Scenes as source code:
*-*-*
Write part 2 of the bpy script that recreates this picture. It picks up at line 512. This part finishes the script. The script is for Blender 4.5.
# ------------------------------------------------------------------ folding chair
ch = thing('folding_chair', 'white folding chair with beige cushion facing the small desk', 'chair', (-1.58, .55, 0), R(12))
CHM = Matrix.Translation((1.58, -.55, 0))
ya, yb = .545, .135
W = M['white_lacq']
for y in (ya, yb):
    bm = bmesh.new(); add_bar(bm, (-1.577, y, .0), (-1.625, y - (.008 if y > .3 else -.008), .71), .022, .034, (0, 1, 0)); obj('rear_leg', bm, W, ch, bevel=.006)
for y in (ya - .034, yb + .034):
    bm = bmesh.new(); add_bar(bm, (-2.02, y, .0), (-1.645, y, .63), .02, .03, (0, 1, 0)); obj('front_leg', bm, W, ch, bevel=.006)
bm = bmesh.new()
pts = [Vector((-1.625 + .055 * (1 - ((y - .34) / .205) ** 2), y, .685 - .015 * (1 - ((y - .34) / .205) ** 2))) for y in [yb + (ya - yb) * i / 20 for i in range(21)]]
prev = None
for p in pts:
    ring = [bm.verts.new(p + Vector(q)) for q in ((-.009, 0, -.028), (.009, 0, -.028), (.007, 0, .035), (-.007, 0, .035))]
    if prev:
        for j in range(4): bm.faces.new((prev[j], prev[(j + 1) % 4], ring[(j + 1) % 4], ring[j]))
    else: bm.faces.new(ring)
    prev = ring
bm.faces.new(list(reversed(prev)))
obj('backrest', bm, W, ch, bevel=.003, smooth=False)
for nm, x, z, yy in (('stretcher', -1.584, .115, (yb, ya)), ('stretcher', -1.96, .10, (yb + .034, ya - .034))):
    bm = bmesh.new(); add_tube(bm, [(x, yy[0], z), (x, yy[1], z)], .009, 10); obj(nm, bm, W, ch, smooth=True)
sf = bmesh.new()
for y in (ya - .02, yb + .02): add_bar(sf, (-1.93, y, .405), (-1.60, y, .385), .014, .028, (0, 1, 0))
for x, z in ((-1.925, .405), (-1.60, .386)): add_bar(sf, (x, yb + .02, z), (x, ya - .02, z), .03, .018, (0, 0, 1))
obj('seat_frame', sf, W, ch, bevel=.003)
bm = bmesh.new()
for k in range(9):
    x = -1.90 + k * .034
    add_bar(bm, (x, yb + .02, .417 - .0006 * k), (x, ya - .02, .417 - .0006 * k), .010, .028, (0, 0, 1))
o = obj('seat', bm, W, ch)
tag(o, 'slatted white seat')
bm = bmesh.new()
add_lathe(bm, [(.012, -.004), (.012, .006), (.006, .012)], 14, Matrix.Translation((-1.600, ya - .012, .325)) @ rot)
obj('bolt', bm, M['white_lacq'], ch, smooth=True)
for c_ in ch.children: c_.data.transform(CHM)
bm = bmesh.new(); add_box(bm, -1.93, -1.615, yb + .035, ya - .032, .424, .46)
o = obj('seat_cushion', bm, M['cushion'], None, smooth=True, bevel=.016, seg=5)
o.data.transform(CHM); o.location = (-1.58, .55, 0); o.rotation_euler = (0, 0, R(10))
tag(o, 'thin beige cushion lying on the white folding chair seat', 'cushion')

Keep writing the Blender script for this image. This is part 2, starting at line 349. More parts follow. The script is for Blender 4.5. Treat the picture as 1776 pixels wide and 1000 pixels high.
*-*-*
Requirement: Extract each line of the listing above, copying it word for word.

Output:
Write part 2 of the bpy script that recreates this picture. It picks up at line 512. This part finishes the script. The script is for Blender 4.5.
# ------------------------------------------------------------------ folding chair
ch = thing('folding_chair', 'white folding chair with beige cushion facing the small desk', 'chair', (-1.58, .55, 0), R(12))
CHM = Matrix.Translation((1.58, -.55, 0))
ya, yb = .545, .135
W = M['white_lacq']
for y in (ya, yb):
    bm = bmesh.new(); add_bar(bm, (-1.577, y, .0), (-1.625, y - (.008 if y > .3 else -.008), .71), .022, .034, (0, 1, 0)); obj('rear_leg', bm, W, ch, bevel=.006)
for y in (ya - .034, yb + .034):
    bm = bmesh.new(); add_bar(bm, (-2.02, y, .0), (-1.645, y, .63), .02, .03, (0, 1, 0)); obj('front_leg', bm, W, ch, bevel=.006)
bm = bmesh.new()
pts = [Vector((-1.625 + .055 * (1 - ((y - .34) / .205) ** 2), y, .685 - .015 * (1 - ((y - .34) / .205) ** 2))) for y in [yb + (ya - yb) * i / 20 for i in range(21)]]
prev = None
for p in pts:
    ring = [bm.verts.new(p + Vector(q)) for q in ((-.009, 0, -.028), (.009, 0, -.028), (.007, 0, .035), (-.007, 0, .035))]
    if prev:
        for j in range(4): bm.faces.new((prev[j], prev[(j + 1) % 4], ring[(j + 1) % 4], ring[j]))
    else: bm.faces.new(ring)
    prev = ring
bm.faces.new(list(reversed(prev)))
obj('backrest', bm, W, ch, bevel=.003, smooth=False)
for nm, x, z, yy in (('stretcher', -1.584, .115, (yb, ya)), ('stretcher', -1.96, .10, (yb + .034, ya - .034))):
    bm = bmesh.new(); add_tube(bm, [(x, yy[0], z), (x, yy[1], z)], .009, 10); obj(nm, bm, W, ch, smooth=True)
sf = bmesh.new()
for y in (ya - .02, yb + .02): add_bar(sf, (-1.93, y, .405), (-1.60, y, .385), .014, .028, (0, 1, 0))
for x, z in ((-1.925, .405), (-1.60, .386)): add_bar(sf, (x, yb + .02, z), (x, ya - .02, z), .03, .018, (0, 0, 1))
obj('seat_frame', sf, W, ch, bevel=.003)
bm = bmesh.new()
for k in range(9):
    x = -1.90 + k * .034
    add_bar(bm, (x, yb + .02, .417 - .0006 * k), (x, ya - .02, .417 - .0006 * k), .010, .028, (0, 0, 1))
o = obj('seat', bm, W, ch)
tag(o, 'slatted white seat')
bm = bmesh.new()
add_lathe(bm, [(.012, -.004), (.012, .006), (.006, .012)], 14, Matrix.Translation((-1.600, ya - .012, .325)) @ rot)
obj('bolt', bm, M['white_lacq'], ch, smooth=True)
for c_ in ch.children: c_.data.transform(CHM)
bm = bmesh.new(); add_box(bm, -1.93, -1.615, yb + .035, ya - .032, .424, .46)
o = obj('seat_cushion', bm, M['cushion'], None, smooth=True, bevel=.016, seg=5)
o.data.transform(CHM); o.location = (-1.58, .55, 0); o.rotation_euler = (0, 0, R(10))
tag(o, 'thin beige cushion lying on the white folding chair seat', 'cushion')

Keep writing the Blender script for this image. This is part 2, starting at line 349. More parts follow. The script is for Blender 4.5. Treat the picture as 1776 pixels wide and 1000 pixels high.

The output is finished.